Shine Updates

By Shine Staff


When the street lights flickered on in the Ndosho neighborhood of Goma last March, it marked not just an important step for the impoverished area of the Democratic Republic of Congo’s’ sixth-largest city but also for clean energy financing. With the project bringing light to the previously forbidding nighttime streets, Congolese celebrated there, likely unaware that theirs could the first in a number such celebrations in coming years.

The Goma community streetlight project was the first to be paid for with an innovative new financing instrument, Peace Renewable Energy Credits (Peace RECs or P-RECs), launched by Shine member Energy Peace Partners. P-RECs aim to unlock renewable energy investment and financing for countries which are plagued by poverty and conflict, are vulnerable to the effects of climate change, and suffer from little access to renewable energy or any electricity at all. The instrument is essentially a high social impact version of the traditional International Renewable Energy Certificate (I-REC), which allows green energy-producing companies to sell renewable energy usage claims for the megawatt hours they create. Companies with renewable energy or sustainability targets wishing to reduce their carbon footprints typically buy I-RECs.


The inaugural P-REC project is a 1.3MW solar plant in Goma, DRC, built by Congolese developer Nuru and commissioned in February 2020. The plant is one of the largest off-grid solar plants currently operating in sub-Saharan Africa.


Though the billion-dollar international market for RECs has been booming, to date it has remained largely unavailable to communities at the last mile because of instability, conflict and poverty in countries that lack the kinds of incentives – like RECs – that have driven renewable energy growth elsewhere. This prompted an innovative new idea at Energy Peace Partners: identify emerging renewable energy projects in fragile, energy poor countries and introduce them into global renewable energy markets under the P-REC rubric. P-RECs help big corporations meet their sustainability and/or social responsibility commitments, while bringing much-needed financing for emerging clean energy projects in communities where it can have the greatest impact on the people who need it the most. If the project is not yet financed, pre-selling the P-RECs can help raise the money to bring it to fruition; and if it is already financed then the money can be used directly on transformative renewable energy projects in the community.


EPP’s Dave Mozersky and Sherwin Das at the site of the inaugural P-REC project in Goma, DRC (March 2020).


Energy Peace Partners believes that expanding clean energy in conflict-affected communities leads to a range of positive outcomes that can support durable peace. Access to renewable energy, for example, contributes to increased economic opportunities; better health and education outcomes; improved security; reduced pollution and carbon emissions; and creates new opportunities for conflict resolution and peacebuilding. Distributed renewable energy may also reduce reliance on the diesel and charcoal markets that, in some communities, fund the activities of conflict actors.

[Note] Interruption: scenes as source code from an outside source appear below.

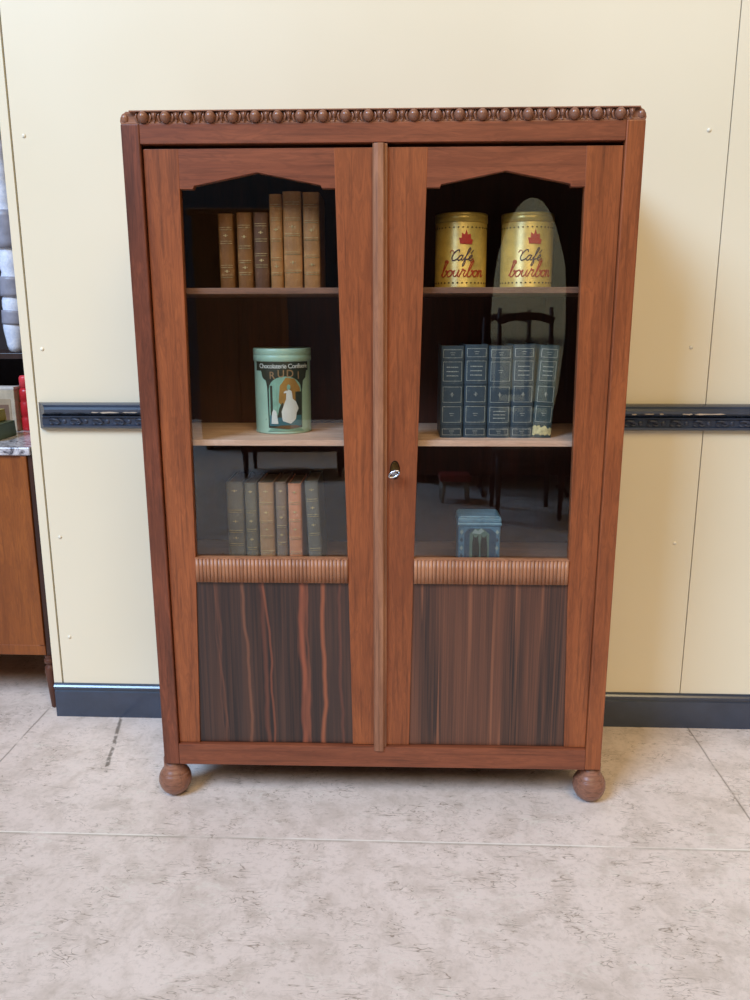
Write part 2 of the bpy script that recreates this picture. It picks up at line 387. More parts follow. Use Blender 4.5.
# doors
y0, y1 = .010, .032
ZB, ZT = .1695, 1.6705
def outer(z): return .490+(.476-.490)*(z-.172)/.521 if z < .693 else .476+(.467-.476)*(z-.693)/.89
def inner(z): return .0755+(.0845-.0755)*(z-.172)/.521 if z < .693 else .0845+(.1055-.0845)*(z-.693)/.89
def door(s):
    mi = 0
    zz = [ZB, .693, 1.583]
    b = MB()
    oe = .0 if s < 0 else .0020
    b.prism([(s*(.5455+oe*.4), ZB), (s*(.5475+oe), ZT), (s*outer(ZT), ZT), (s*outer(1.583), 1.583), (s*outer(.693), .693), (s*outer(ZB), ZB)], y0, y1, 'xz', 0)
    b.prism([(s*.0010, ZB), (s*.0010, ZT), (s*inner(ZT), ZT), (s*inner(1.583), 1.583), (s*inner(.693), .693), (s*inner(ZB), ZB)], y0, y1, 'xz', 0)
    xo, xi = outer(1.583), inner(1.583); xc = (xo+xi)/2
    b.prism([(s*(xi-.001), ZT), (s*(xi-.001), 1.583), (s*(xc-.150), 1.583), (s*(xc-.147), 1.590), (s*xc, 1.6185), (s*(xc+.147), 1.590), (s*(xc+.150), 1.583), (s*(xo+.001), 1.583), (s*(xo+.001), ZT)], y0+.0006, y1, 'xz', 1)
    d = b.build('door', [M['oak_v'], M['oak_h']], bc, .0012)
    MB().prism([(s*(outer(.66)+.004), .66), (s*(inner(.66)-.004), .66), (s*(inner(1.60)-.004), 1.635), (s*(outer(1.60)+.004), 1.635)], y0+.011, y0+.014, 'xz').build('glass_pane', M['glass'], d)
    # fluted moulding
    b = MB(); z0, z1 = .6265, .6915
    a0, a1 = inner(.66)+.0003, outer(.66)-.0003
    b.box(min(s*a0, s*a1), max(s*a0, s*a1), y0-.003, y1-.002, z0, z1)
    n = 41; p = (a1-a0)/n
    for i in range(n):
        cx = s*(a0+(i+.5)*p); pts = [(cx+.47*p*math.cos(t), y0-.0035-.0020*math.sin(t)) for t in [PI*q/6 for q in range(7)]]
        b.prism(pts, z0+.0005, z1-.0018, 'xy', smooth=True)
    b.box(min(s*a0, s*a1), max(s*a0, s*a1), y0-.0058, y0, z1-.0018, z1+.0005)
    b.build('fluted_moulding', M['oak_flute'], d)
    MB().prism([(s*(outer(ZB)-.0002), ZB+.001), (s*(inner(ZB)+.0002), ZB+.001), (s*(inner(.6265)+.0002), .6265), (s*(outer(.6265)-.0002), .6265)], y0+.0045, y1-.004, 'xz').build('veneer_panel', M['ebony_l'] if s < 0 else M['ebony_r'], d)
    MB().box(min(s*outer(.3), s*inner(.3)), max(s*outer(.3), s*inner(.3)), y1-.003, y1+.002, .175, .66).build('panel_backing', M['inside'], d)
    return d
dl = door(-1); dr = door(1)
MB().prism([(-.0185, .013), (-.0185, .001), (-.0150, -.004), (-.006, -.0065), (.006, -.0065), (.0095, -.003), (.0095, .001), (.0155, .003), (.0155, .012)], .1585, 1.6772, 'xy').build('cover_strip', M['oak_pale_v'], dl, .0008)
# lock plate and key on the right door
M['brass'] = plain('aged_brass', (120, 92, 52), .35, .25, 60, 1)
M['brassd'] = plain('dark_brass_rim', (58, 40, 26), .4, .2, 60, .8)
M['steel'] = plain('worn_steel', (205, 205, 210), .25, .1, 80, 1)
b = MB(); N = 24
for (rx, rz, ya, yb, mi) in ((.0125, .0245, y0-.0020, y0+.001, 1), (.0100, .0215, y0-.0036, y0-.0015, 0)):
    b.prism([(.0350+rx*math.cos(2*PI*k/N), .9215+rz*math.sin(2*PI*k/N)*(1.0 if math.sin(2*PI*k/N) > 0 else .92)) for k in range(N)], ya, yb, 'xz', mi)
b.build('lock_plate', [M['brass'], M['brassd']], dr, .0005)
b = MB(); b.tube([(.036, y0-.003, .9215), (.036, y0-.024, .9205)], .0032, 10)
b.lathe([(.0045, -.001), (.0052, 0), (.0045, .002)], seg=12).xf(Matrix.Identity(4))
b2 = MB(); pts = []
for k in range(21):
    a = 2*PI*k/20; pts.append((.0335+.0125*math.cos(a)*1.0, y0-.026, .9165+.0072*math.sin(a)+.0045*math.cos(a)))
b2.tube(pts, .0024, 8); b2.tube([(.036, y0-.003, .9215), (.0345, y0-.026, .9185)], .003, 10)
b2.box(.027, .040, y0-.0268, y0-.0252, .9135, .9205)
b.b.free(); b2.build('key', M['steel'], dr)

# frame of reference for things standing in the bookcase
RZ = Matrix.Rotation(PHI, 4, 'Z')
def inb(x, y, z): return tuple(RZ @ Vector((x, y, z)))

# ------------------------------------------------------------------ books
def leather(name, rgb, var=.3, rough=.5, worn=None):
    t = NT(name); v = t.coords((1, 1, 1)); n = t.noise(v, 60, 4, .65); n2 = t.noise(v, 14, 3, .6)
    c = srgb(rgb); c1 = tuple(x*(1-var) for x in c[:3])+(1,); c2 = tuple(min(1, x*(1+var)) for x in c[:3])+(1,)
    col = t.ramp(n2, [(.3, c1), (.7, c2)])
    if worn: col = t.mix(t.math('MULTIPLY', t.ramp(n, [(.55, (0, 0, 0, 1)), (.7, (1, 1, 1, 1))]), .6), col, srgb(worn))
    t.set(col, rough); t.bump(n, .3, .001); return t.m
M['pages'] = plain('aged_pages', (120, 104, 80), .8, .15, 80)
M['gilt'] = plain('worn_gilt', (206, 182, 130), .45, .3, 120, .15)
M['gilt_grey'] = plain('dull_silver_gilt', (190, 192, 184), .5, .2, 120, .2)
def spine_pts(w, d, bulge, t=.003):
    pts = []
    for k in range(9):
        a = PI*k/8; pts.append((-w/2*math.cos(a), bulge-bulge*math.sin(a)))
    return pts
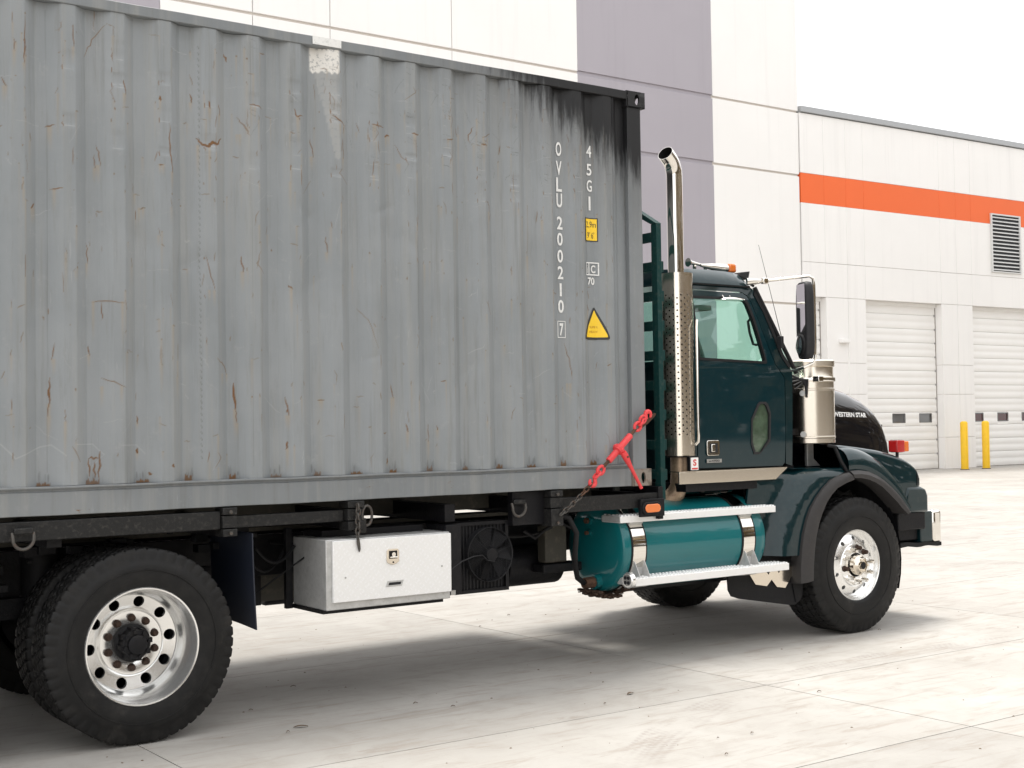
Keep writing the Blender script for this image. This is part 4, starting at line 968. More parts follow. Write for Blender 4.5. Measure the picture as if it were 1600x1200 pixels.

“[The goal for P-RECs is to] catalyze renewable energy investments in places where they can promote peacebuilding in the long run,” said Sherwin Das, Managing Director at Energy Peace Partners. “Peace is a notoriously difficult state to measure, but we’re looking at different ways we can do that,” Das said.


EPP’s Dave Mozersky in Ndosho, the neighborhood in Goma where a P-REC-funded community
streetlighting project was implemented (March 2020).


The effect on Ndosho has been extraordinary. In Goma, developer Nuru pre-sold P-RECs from a new solar energy system it was building to Microsoft and used the revenue to install streetlights for Ndosho, one of the city’s poorest and least electrified neighborhoods. The street lights, which had been identified as a priority project by the local community, have since bolstered security in a densely populated, high-crime area. They have also enabled increased productivity as commercial activites are able to continue after the sun sets: businesses stay open longer and night markets have sprung up. The streetlights have helped create a new sense of community and safety in a neighborhood previously kept in the dark. “It has transformed the culture of the neighborhood,” said Das, who visited and spoke with residents of the community just before the streetlights were in stalled.


Microsoft’s purchase of the first-ever P-RECs funded the procurement and installation of 35 community streetlights in the neighborhood of Ndosho in the city of Goma. Goma is the capital of North Kivu Province, where 3% of the population has access to electricity.


The Goma project has been a great success both for Ndosho and, more broadly, as a test-case for an innovative way to broaden clean energy access. Energy Peace Partners is now scaling up its pipeline of P-REC projects across its target countries in Africa while exploring the first P-REC projects in Asia. By opening new avenues for renewable energy to flow to the last mile, P-RECs may ensure that the lights of Ndosho shine brightly and as a model for other vulnerable communities around the world.


The P-REC-funded streetlights have been transformative. 28,000 local residents have benefitted from improved nighttime safety and security, increased commercial activity as businesses now stay open at night, and reduced reliance on expensive and polluting diesel generators in an area that has never had electricity grid infrastructure.